OBJECTIVE
Begin at the line containing "Write part 3" and stop at the line containing "mb.build('roof_deck', canopy)"; copy those lines exactly, ends included, and nothing else.
>> Start
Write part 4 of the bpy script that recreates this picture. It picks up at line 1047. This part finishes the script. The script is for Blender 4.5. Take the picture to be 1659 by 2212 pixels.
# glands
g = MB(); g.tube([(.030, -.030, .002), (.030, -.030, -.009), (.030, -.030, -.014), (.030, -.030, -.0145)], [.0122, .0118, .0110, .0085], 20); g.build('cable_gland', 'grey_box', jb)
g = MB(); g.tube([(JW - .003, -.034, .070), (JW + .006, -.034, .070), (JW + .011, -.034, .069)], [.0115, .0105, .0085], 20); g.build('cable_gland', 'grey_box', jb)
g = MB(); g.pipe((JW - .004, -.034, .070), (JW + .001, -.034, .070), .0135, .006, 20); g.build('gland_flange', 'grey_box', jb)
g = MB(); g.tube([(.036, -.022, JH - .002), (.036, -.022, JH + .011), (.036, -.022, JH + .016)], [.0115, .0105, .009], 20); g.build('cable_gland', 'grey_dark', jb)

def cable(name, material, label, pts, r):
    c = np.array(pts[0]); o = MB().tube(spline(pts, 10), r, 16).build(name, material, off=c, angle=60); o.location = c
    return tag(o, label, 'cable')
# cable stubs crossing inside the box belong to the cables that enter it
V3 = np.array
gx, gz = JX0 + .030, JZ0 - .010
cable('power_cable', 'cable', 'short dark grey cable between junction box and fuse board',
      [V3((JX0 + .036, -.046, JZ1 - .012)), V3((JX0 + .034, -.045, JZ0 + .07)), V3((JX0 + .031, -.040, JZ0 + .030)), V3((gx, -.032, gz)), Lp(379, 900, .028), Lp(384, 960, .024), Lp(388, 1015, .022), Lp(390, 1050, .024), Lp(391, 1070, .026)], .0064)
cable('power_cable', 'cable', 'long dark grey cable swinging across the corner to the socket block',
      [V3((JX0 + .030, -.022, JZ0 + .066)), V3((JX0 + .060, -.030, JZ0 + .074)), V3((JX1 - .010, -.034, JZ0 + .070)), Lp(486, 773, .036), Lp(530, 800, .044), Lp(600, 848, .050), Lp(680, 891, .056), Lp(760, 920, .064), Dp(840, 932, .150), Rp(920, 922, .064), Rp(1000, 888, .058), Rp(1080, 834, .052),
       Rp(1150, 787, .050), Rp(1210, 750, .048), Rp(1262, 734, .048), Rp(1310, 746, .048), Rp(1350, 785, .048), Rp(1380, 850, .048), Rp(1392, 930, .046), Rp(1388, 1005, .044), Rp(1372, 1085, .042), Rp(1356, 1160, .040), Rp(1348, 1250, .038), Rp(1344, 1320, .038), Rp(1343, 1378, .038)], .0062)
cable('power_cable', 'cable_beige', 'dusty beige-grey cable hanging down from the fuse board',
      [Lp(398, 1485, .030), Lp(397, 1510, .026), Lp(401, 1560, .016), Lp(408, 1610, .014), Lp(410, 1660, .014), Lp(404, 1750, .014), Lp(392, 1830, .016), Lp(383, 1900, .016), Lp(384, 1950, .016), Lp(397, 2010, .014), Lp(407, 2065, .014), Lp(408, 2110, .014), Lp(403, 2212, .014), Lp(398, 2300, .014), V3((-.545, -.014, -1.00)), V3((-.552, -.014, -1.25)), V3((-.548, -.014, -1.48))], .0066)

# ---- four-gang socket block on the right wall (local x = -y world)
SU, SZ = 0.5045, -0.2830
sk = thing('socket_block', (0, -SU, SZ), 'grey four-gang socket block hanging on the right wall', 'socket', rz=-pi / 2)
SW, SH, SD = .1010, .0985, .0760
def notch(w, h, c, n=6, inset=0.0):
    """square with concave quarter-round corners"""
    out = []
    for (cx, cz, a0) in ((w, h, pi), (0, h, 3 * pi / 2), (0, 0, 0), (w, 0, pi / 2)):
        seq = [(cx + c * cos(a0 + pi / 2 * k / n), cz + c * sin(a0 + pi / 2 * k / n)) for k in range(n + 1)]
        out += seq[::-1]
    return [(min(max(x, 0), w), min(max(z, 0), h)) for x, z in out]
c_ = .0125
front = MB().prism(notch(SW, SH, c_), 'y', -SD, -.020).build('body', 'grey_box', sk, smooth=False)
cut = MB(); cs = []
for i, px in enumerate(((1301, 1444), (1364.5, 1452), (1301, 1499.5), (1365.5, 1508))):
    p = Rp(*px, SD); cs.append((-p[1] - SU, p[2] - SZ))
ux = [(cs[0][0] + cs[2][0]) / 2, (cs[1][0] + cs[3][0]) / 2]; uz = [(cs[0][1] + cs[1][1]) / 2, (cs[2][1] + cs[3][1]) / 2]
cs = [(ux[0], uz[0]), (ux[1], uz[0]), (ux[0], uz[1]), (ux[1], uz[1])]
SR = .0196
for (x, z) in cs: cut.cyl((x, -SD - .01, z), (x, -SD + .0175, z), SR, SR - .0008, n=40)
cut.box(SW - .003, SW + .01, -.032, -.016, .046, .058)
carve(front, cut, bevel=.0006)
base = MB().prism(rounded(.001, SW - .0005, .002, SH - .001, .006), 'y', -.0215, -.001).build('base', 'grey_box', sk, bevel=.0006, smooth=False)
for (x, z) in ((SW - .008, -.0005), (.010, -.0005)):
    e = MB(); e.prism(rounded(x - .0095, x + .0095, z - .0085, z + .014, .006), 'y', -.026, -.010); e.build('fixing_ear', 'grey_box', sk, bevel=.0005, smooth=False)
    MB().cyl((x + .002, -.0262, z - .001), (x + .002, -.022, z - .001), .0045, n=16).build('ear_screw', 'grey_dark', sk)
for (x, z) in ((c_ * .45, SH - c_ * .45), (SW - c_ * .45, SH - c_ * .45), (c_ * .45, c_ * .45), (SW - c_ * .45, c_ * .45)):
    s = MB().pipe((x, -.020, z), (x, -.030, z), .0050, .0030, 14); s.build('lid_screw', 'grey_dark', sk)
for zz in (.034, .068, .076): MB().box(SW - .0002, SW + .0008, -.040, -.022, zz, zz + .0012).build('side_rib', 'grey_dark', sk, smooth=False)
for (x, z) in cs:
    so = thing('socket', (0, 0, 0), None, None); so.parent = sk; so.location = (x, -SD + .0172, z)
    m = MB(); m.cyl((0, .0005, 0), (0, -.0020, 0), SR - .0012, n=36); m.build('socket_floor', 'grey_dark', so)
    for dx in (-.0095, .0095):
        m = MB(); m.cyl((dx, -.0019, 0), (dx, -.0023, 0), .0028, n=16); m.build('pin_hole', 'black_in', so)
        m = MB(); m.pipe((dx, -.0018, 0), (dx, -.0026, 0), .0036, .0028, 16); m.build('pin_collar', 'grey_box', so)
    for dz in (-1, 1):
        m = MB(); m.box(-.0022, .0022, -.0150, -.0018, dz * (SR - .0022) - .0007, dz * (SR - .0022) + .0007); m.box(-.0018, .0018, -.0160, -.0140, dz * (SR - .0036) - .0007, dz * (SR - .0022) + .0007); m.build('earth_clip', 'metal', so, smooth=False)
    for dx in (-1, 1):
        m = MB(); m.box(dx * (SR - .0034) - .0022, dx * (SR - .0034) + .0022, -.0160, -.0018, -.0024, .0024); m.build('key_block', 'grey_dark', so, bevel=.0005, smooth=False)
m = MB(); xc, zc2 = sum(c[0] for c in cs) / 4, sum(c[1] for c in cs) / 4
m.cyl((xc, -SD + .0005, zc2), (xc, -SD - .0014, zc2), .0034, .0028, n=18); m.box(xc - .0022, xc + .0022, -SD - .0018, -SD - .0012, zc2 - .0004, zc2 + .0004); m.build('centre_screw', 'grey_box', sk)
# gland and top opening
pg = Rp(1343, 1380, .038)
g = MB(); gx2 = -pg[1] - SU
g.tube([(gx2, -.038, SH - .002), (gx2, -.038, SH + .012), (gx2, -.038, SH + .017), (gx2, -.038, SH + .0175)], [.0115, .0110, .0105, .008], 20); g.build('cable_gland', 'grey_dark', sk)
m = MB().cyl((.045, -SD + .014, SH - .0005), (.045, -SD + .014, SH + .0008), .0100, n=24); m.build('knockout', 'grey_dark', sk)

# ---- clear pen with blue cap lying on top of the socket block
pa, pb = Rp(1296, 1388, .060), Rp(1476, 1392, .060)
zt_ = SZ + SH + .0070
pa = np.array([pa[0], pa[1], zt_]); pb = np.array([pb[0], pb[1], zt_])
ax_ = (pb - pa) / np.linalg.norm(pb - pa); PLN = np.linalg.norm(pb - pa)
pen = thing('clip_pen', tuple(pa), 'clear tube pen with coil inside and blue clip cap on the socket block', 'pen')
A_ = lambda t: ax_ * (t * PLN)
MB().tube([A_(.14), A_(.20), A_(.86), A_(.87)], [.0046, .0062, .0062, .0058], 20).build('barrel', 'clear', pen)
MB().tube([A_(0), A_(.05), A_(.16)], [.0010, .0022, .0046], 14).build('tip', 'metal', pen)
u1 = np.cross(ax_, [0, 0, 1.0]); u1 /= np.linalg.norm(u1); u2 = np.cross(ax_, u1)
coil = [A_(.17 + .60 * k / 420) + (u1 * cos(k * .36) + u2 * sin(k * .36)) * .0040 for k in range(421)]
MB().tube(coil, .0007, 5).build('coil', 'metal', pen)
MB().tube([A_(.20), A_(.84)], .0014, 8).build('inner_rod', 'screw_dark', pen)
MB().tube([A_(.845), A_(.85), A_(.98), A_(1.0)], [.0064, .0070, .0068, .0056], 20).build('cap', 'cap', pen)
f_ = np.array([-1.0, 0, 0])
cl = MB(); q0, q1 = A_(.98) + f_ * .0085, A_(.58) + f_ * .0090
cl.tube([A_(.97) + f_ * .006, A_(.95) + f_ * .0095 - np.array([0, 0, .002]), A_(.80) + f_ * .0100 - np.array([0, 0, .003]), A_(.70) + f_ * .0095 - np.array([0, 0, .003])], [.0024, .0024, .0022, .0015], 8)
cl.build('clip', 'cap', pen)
>> End
>> Start
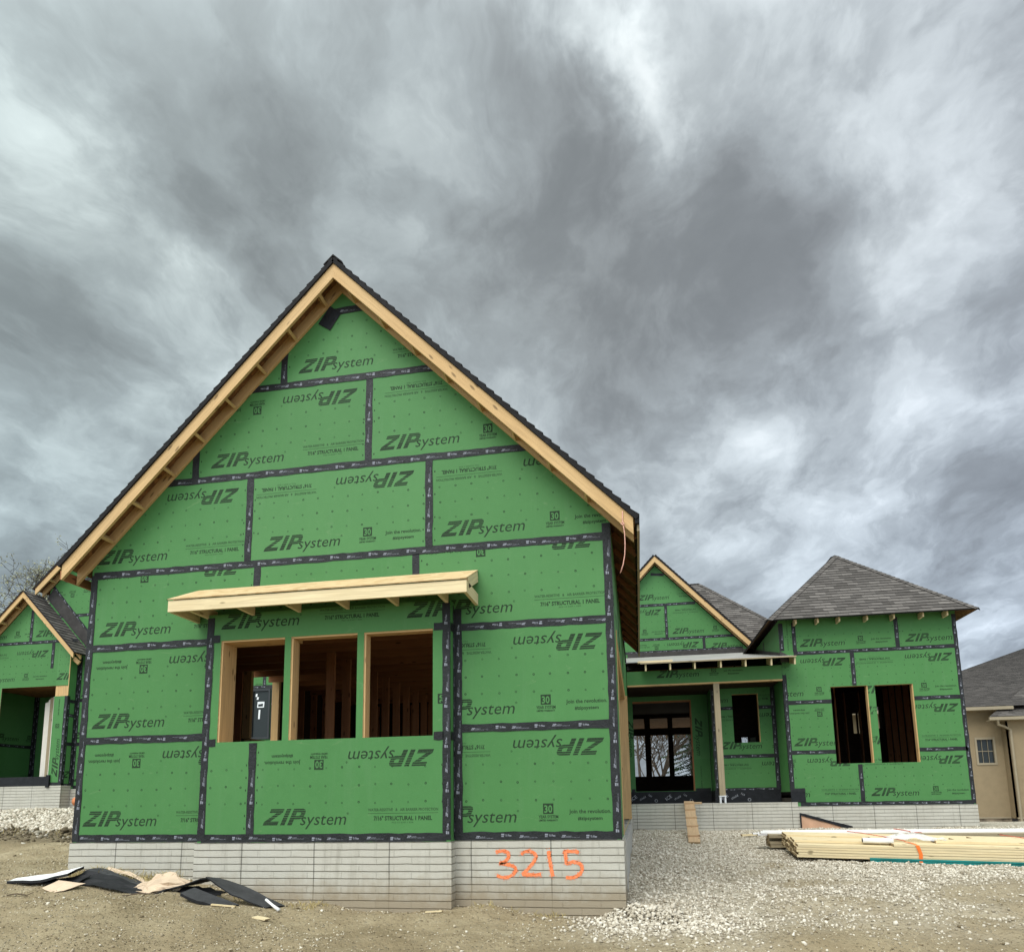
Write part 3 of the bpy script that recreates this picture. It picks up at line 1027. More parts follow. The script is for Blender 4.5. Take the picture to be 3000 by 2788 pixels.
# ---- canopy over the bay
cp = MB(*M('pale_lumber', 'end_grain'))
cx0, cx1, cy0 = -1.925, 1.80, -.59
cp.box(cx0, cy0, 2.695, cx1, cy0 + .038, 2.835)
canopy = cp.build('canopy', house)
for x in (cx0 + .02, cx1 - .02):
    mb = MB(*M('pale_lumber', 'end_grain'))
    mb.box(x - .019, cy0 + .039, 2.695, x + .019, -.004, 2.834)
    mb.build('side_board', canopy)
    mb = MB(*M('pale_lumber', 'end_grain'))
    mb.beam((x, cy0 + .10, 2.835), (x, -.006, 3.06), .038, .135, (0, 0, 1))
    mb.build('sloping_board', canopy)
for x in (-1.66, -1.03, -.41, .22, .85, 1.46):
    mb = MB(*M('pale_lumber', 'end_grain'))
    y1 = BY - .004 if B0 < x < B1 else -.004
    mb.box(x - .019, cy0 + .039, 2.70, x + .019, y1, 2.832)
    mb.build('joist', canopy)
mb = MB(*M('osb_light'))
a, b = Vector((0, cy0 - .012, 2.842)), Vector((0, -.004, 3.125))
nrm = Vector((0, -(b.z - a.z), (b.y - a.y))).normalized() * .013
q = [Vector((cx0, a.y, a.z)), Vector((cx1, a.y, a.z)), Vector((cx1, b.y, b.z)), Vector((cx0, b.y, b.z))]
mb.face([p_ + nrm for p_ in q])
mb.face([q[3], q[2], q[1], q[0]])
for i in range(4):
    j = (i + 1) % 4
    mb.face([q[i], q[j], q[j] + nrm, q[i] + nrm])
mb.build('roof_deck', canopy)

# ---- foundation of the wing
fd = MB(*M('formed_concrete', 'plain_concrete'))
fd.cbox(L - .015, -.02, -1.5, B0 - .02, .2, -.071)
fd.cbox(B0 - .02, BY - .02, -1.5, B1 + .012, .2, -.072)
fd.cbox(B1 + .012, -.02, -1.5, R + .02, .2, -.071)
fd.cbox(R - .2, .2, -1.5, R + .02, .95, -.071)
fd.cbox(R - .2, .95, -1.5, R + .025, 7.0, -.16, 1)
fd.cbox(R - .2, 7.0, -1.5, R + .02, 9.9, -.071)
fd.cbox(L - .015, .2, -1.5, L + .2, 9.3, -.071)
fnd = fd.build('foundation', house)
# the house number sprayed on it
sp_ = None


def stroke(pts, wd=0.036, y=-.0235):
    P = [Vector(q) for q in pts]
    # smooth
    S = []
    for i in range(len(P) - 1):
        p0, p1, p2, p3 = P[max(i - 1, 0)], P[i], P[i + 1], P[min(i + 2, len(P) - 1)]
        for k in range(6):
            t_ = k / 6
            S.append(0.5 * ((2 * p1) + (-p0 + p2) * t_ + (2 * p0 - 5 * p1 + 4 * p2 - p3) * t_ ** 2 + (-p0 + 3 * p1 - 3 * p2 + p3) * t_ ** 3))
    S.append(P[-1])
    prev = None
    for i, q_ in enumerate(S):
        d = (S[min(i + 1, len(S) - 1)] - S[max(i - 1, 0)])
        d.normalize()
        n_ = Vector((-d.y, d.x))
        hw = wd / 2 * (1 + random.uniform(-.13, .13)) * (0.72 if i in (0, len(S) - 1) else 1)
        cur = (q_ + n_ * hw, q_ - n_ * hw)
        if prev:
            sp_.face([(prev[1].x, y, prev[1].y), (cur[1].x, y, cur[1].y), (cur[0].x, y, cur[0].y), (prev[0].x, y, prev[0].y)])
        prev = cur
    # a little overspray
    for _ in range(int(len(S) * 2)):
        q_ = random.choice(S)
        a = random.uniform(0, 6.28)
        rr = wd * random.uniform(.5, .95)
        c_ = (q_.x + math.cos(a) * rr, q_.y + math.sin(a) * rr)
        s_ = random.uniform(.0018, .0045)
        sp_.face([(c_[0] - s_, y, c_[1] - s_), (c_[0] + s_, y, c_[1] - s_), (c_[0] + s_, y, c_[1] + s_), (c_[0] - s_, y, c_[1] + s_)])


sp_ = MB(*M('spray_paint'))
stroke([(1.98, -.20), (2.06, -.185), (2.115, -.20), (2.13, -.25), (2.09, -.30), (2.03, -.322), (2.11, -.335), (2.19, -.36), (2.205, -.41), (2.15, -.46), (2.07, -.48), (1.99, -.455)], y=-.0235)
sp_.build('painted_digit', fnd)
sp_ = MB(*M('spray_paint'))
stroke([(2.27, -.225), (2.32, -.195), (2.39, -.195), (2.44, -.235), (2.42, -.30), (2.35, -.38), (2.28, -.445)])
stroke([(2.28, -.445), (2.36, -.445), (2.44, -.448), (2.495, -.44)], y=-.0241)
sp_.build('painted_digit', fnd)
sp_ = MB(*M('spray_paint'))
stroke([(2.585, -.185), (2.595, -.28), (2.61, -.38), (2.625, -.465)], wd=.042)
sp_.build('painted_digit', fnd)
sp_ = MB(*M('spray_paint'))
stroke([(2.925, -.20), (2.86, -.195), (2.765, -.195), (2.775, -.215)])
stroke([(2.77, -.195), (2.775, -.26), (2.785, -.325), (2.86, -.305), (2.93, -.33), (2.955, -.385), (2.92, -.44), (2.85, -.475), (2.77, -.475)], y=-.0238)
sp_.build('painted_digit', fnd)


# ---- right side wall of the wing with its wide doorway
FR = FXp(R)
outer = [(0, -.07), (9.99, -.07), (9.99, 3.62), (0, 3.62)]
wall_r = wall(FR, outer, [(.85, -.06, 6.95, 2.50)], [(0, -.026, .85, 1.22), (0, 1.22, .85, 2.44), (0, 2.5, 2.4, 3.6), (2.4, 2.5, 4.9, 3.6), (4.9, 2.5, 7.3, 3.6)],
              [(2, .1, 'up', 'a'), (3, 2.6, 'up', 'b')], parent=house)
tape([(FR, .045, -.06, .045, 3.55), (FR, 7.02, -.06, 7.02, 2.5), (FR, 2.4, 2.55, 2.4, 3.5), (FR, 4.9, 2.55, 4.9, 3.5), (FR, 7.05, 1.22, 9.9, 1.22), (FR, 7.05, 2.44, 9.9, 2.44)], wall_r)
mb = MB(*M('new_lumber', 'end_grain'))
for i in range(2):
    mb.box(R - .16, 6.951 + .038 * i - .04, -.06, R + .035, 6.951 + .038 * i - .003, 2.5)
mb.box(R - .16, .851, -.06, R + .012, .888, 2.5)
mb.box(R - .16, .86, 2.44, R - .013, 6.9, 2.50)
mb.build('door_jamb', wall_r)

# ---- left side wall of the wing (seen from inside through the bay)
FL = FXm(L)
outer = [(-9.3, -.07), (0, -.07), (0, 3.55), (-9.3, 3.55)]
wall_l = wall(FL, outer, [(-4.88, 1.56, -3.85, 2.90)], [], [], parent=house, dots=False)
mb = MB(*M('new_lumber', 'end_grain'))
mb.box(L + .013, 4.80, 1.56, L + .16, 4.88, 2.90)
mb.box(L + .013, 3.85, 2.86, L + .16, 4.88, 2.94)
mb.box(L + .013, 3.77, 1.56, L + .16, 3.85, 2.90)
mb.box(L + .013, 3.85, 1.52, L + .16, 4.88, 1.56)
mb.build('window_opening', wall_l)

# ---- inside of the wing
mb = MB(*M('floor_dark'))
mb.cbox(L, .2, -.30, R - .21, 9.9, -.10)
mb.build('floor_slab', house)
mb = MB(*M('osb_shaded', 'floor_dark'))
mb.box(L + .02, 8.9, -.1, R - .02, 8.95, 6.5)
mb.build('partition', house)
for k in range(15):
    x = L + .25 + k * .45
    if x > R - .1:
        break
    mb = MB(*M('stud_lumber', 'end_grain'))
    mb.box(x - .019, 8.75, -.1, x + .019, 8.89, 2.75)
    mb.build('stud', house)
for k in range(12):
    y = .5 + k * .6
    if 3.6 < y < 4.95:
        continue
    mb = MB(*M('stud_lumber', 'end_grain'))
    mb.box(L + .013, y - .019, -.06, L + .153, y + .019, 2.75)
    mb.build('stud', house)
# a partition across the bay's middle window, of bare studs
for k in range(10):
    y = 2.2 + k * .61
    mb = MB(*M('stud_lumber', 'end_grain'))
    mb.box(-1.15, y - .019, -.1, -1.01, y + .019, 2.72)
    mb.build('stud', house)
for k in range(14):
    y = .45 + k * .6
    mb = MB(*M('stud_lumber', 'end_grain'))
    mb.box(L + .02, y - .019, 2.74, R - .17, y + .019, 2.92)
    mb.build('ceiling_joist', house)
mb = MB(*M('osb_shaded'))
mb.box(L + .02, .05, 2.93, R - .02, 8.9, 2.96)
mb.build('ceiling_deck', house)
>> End
EXPECTED ANSWER
Write part 3 of the bpy script that recreates this picture. It picks up at line 1027. More parts follow. The script is for Blender 4.5. Take the picture to be 3000 by 2788 pixels.
# ---- canopy over the bay
cp = MB(*M('pale_lumber', 'end_grain'))
cx0, cx1, cy0 = -1.925, 1.80, -.59
cp.box(cx0, cy0, 2.695, cx1, cy0 + .038, 2.835)
canopy = cp.build('canopy', house)
for x in (cx0 + .02, cx1 - .02):
    mb = MB(*M('pale_lumber', 'end_grain'))
    mb.box(x - .019, cy0 + .039, 2.695, x + .019, -.004, 2.834)
    mb.build('side_board', canopy)
    mb = MB(*M('pale_lumber', 'end_grain'))
    mb.beam((x, cy0 + .10, 2.835), (x, -.006, 3.06), .038, .135, (0, 0, 1))
    mb.build('sloping_board', canopy)
for x in (-1.66, -1.03, -.41, .22, .85, 1.46):
    mb = MB(*M('pale_lumber', 'end_grain'))
    y1 = BY - .004 if B0 < x < B1 else -.004
    mb.box(x - .019, cy0 + .039, 2.70, x + .019, y1, 2.832)
    mb.build('joist', canopy)
mb = MB(*M('osb_light'))
a, b = Vector((0, cy0 - .012, 2.842)), Vector((0, -.004, 3.125))
nrm = Vector((0, -(b.z - a.z), (b.y - a.y))).normalized() * .013
q = [Vector((cx0, a.y, a.z)), Vector((cx1, a.y, a.z)), Vector((cx1, b.y, b.z)), Vector((cx0, b.y, b.z))]
mb.face([p_ + nrm for p_ in q])
mb.face([q[3], q[2], q[1], q[0]])
for i in range(4):
    j = (i + 1) % 4
    mb.face([q[i], q[j], q[j] + nrm, q[i] + nrm])
mb.build('roof_deck', canopy)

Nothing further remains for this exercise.